Кадр из фильма «Железное небо»

— А сегодня утром вы, я знаю, из пушки стреляли на Петропавловской крепости.

— Да! Это было похоже на «Поющих под дождем». Шел ливень, я стоял под зонтом, и мужчина мне объяснял: «Руку надо держать тут, а тут загорится красная лампочка, и я буду вести обратный отсчет». Кругом вода, ничего не понятно, я говорю: «А, что, когда стрелять-то?» Он говорит: «Пятнадцать секунд! Четырнадцать секунд!..» На мне еще наушники, чтобы не оглохнуть… В общем, он взял мою руку, и бам!
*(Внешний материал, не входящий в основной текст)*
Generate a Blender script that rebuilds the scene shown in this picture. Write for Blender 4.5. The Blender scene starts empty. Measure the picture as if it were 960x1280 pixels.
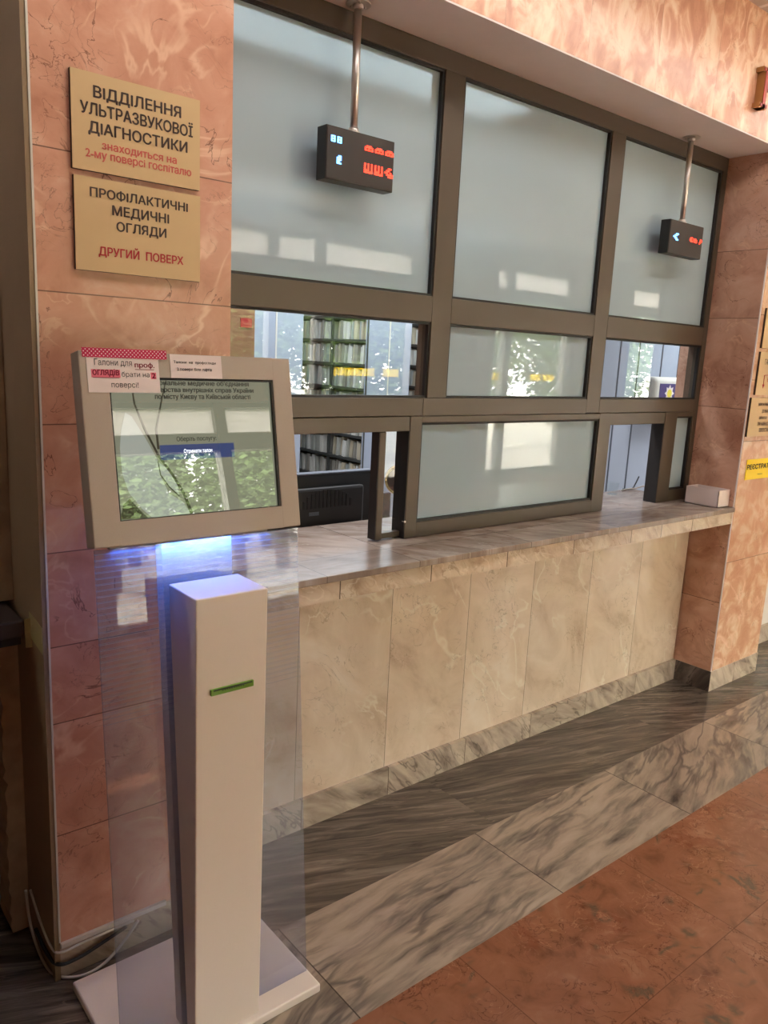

Довольно впечатляюще.

— Этот выстрел полгорода слышит.

— Слышит, но не видит! А зря. Нужен был еще вертолет с моим портретом. Вообще, там было столько журналистов, и они сделали столько фотографий, что каждый из них теперь может, кажется, мой фотоальбом выпустить. Вернусь в следующем году, я пообещал быть председателем жюри. Так что мы с вами сможем обсудить все те многочисленные фильмы с моим участием, которые выйдут за это время.